:: MATERIAL PROVIDED ::
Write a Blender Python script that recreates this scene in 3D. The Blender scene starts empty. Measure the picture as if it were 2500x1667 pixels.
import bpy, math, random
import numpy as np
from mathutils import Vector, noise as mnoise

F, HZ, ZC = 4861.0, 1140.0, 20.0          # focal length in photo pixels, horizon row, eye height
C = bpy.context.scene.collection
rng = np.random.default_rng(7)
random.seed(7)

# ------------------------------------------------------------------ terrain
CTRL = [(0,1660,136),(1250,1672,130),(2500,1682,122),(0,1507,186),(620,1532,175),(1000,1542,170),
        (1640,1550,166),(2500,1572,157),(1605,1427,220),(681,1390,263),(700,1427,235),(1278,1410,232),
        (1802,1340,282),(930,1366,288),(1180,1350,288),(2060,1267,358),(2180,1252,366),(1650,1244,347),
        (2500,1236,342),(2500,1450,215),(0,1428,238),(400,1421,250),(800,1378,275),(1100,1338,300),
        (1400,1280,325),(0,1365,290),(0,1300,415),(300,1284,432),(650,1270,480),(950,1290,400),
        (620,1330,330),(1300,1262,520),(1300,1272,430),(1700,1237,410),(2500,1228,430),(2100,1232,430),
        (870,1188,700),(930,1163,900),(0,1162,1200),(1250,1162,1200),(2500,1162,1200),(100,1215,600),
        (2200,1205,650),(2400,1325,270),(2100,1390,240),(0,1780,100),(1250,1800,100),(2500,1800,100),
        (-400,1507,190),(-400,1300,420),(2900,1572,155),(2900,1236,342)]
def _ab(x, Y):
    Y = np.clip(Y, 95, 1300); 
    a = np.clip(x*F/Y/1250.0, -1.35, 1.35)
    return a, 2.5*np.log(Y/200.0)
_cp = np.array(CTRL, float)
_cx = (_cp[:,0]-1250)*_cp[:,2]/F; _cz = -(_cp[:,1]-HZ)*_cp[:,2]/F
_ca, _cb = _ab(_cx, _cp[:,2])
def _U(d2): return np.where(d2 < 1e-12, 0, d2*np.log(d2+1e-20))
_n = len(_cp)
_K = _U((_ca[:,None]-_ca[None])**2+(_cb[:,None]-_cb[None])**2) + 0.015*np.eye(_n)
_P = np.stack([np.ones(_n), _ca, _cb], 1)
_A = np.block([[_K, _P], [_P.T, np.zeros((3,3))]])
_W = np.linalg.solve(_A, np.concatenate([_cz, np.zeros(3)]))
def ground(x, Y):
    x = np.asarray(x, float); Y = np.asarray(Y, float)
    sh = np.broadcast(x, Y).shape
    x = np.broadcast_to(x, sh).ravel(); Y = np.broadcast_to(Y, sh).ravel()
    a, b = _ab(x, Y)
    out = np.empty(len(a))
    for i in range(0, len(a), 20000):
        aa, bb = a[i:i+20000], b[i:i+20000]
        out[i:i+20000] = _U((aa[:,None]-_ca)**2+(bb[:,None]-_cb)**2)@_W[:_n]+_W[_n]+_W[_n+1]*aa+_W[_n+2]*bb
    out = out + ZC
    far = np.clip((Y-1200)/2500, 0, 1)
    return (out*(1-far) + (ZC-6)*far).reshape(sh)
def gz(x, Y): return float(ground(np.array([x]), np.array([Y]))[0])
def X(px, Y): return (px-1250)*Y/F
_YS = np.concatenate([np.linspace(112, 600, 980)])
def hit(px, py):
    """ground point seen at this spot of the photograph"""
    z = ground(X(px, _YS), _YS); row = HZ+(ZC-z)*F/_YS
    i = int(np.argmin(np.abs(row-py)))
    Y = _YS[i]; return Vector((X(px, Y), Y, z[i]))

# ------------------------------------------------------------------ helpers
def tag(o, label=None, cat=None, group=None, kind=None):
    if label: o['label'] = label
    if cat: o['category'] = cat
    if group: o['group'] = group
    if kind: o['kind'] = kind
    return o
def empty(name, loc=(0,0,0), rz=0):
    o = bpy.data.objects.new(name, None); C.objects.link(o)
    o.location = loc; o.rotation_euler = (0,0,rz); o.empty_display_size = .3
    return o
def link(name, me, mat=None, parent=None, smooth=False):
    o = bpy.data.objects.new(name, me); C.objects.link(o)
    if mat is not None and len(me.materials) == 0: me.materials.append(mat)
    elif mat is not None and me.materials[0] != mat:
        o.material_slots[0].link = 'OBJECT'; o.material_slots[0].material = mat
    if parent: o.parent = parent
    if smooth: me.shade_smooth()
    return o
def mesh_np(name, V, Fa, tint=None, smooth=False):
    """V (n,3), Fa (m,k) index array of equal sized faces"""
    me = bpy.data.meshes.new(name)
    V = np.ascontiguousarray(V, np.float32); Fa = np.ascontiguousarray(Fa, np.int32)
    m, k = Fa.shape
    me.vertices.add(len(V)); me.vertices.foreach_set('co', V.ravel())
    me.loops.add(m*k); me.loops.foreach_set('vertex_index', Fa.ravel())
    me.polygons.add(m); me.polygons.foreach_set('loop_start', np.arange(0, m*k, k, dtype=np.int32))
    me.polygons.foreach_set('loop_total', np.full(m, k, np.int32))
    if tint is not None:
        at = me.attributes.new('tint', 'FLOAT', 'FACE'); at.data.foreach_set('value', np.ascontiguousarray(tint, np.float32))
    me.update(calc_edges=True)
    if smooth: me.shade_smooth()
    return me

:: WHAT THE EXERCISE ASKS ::
Everything from the first line above through the line that contains "random.seed(7)" should be duplicated exactly, please, and nothing beyond it.

:: ANSWER TO THIS EXERCISE ::
Write a Blender Python script that recreates this scene in 3D. The Blender scene starts empty. Measure the picture as if it were 2500x1667 pixels.
import bpy, math, random
import numpy as np
from mathutils import Vector, noise as mnoise

F, HZ, ZC = 4861.0, 1140.0, 20.0          # focal length in photo pixels, horizon row, eye height
C = bpy.context.scene.collection
rng = np.random.default_rng(7)
random.seed(7)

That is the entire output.